All of the first three are easy to map to Factor features, and the last one is just busy-work.

The one language feature that doesn't translate so well is Smalltalk's non-local return. I convert usages of this feature into continuations, which are slow relative to how non-local returns are implemented in production Smalltalk VMs. Usages of continuations which are downward-only need to be optimized. A speedup here would make Factor's exception handling faster too, so it would be very valuable overall.

Because Smalltalk selectors are Factor generic words, and Smalltalk classes are Factor classes, Factor's optimizer can work its magic on Smalltalk code, which is nice. I have plans to speed up Factor's downward continuations and implement inline caching for Factor generic words, and this will directly benefit the Smalltalk implementation too.

Since this implementation is just a demo, I consider it mostly done, but I'll keep hacking on it from time to time. I don't intend to turn it into a serious Smalltalk implementation, but it would be great if someone else took over and did so.

It weighs in at only 1217 lines of code, and that includes 423 lines of unit tests. I'm not sure exactly how much time I spent on it, but I'm guessing around 24 hours in total over the last week, and the bulk of that was tweaking the parser to parse various odd syntax. In particular, the AST to Factor compiler was very easy to write.

So the moral of the story is that implementation-wise, Factor is a modern VM which has a lot of the features that scripting language people wish they had, and plan on implementing sometime next year.
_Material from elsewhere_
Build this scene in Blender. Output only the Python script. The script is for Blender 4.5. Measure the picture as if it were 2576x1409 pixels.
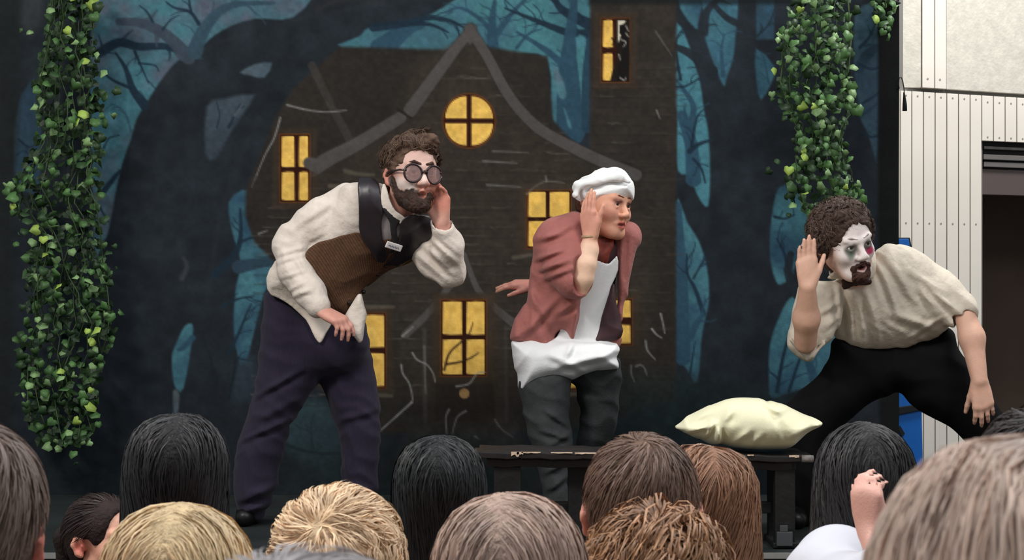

It is also very easy to target languages to Factor by parsing them with our PEG library and compiling the AST down to Factor quotations which are handed off to the optimizing compiler. If you want to experiment with language design but don't want to spend five years implementing a language like we did, you should consider using an existing system to host your language on, and Factor is one of several great choices in this regard.